Ha comenzado una de las batallas políticas más apasionantes y con mayor calado de los Estados Unidos. La del Tribunal Supremo. La Institución era un tribunal de última instancia, pero en los apasionantes comienzos de la historia de los Estados Unidos, en los que las instituciones luchaban por aumentar su poder y afianzarse, el Tribunal Supremo no se quedó atrás y bajo la presidencia del juez Marshall se otorgó el poder de resolver cuestiones constitucionales. Curiosamente, se trata de un poder que debería haberse a sí mismo, ya que no lo contempla la propia Constitución.
Pero desde Marshall no se puede entender la historia de los Estados Unidos sin el Tribunal Supremo, y las circunstancias colocan a George W. Bush en la posición de elegir cuando menos a dos de los nueve preciados asientos, aunque probablemente acabe escogiendo uno o dos más. La primera vacante ha sido una relativa sorpresa. La ha dejado Sandra Day O'Connor, que no ha querido esperar a que la naturaleza le retire de un puesto vitalicio y se ha retirado voluntariamente. El Presidente tiene la potestad de elegir a su sustituto, pero necesita del visto bueno del Senado. Los demócratas paralizarán la elección de cualquier candidato que sea medianamente conservador y que, en consecuencia, esté a favor de la estricta observación de la Constitución y sea contrario a un activismo judicial progresista.
Por ese motivo los republicanos están planteándose lo que llaman la “opción nuclear”, que permitiría detener una acción de paralización de la elección de un candidato (lo que se denomina filibusterismo) con una mayoría simple. Ahora es necesario una mayoría cualificada de 60 de los 100 senadores. Los demócratas han demostrado en cuanto han tenido ocasión que no quieren ningún consenso en este asunto, pues necesitan de jueces partidarios de hacer avanzar en los juzgados las propuestas que no logran sacar adelante con votos. El viejo senador Edward Kennedy, sin el natural freno de un sentido de la vergüenza que ha perdido hace décadas, ya ha dicho que le parece “un abuso de poder” que el presidente, con el Senado, elijan a un candidato que, básicamente, no le plazca al líder demócrata.

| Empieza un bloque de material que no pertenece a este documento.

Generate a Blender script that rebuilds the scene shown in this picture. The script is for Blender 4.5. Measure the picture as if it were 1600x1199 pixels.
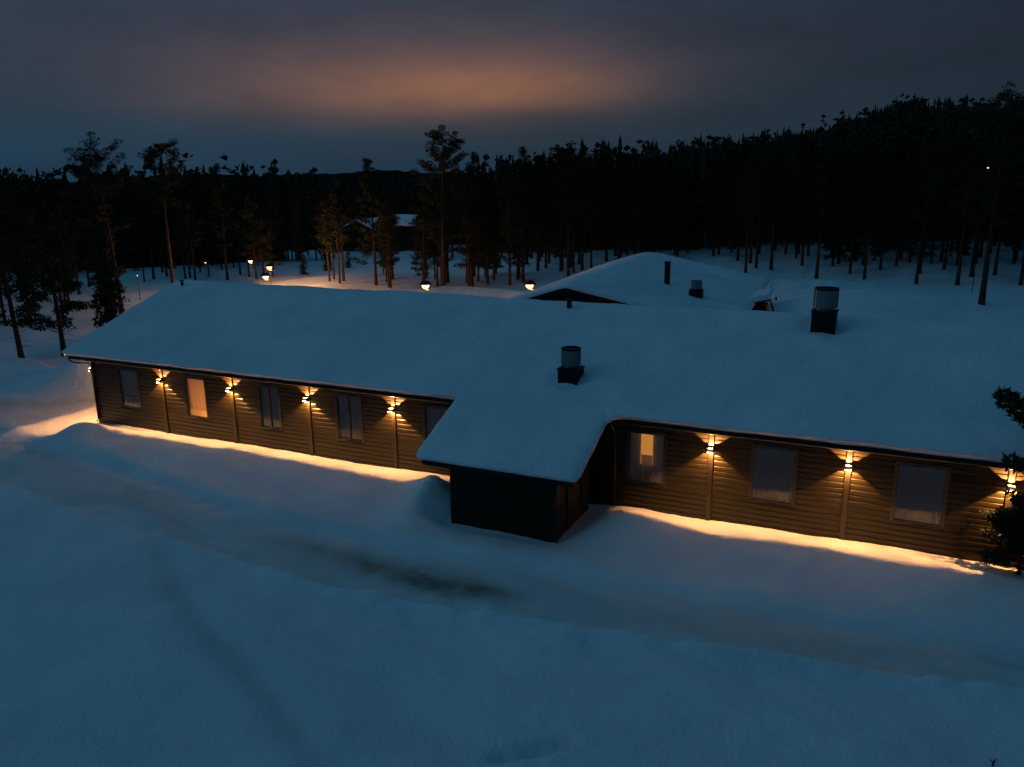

De hecho, pese a que siete de los jueces han sido propuestos por presidentes republicanos, los netamente conservadores son franca minoría. Ello ha quedado de manifiesto en la espectacularmente impropia sentencia Kelo v. New London, recientemente fallada, en la que cinco miembros del Tribunal Supremo prefirieron ignorar la quinta enmienda, que impone serias restricciones al uso de la expropiación forzosa.
Son varios los nombres entre los que puede elegir. Si el partido republicano no opta por “la opción nuclear”, no valdrá ninguno. Pero la responsabilidad del presidente es, en este caso, elegir un miembro del Supremo que, a diferencia de tantos que le hayan precedido, se limite a interpretar la Constitución y no a inventársela o a desoírla claramente. En demasiadas ocasiones los jueces del Supremo, como los de otros tribunales, han jugado a sociólogos más que a intérpretes de la ley. Es el caso de quien acaba de abandonar el tribunal, Sandra Day O'Connor, pero no el de William Rehnquist, que probablemente renuncie a su cargo en breve.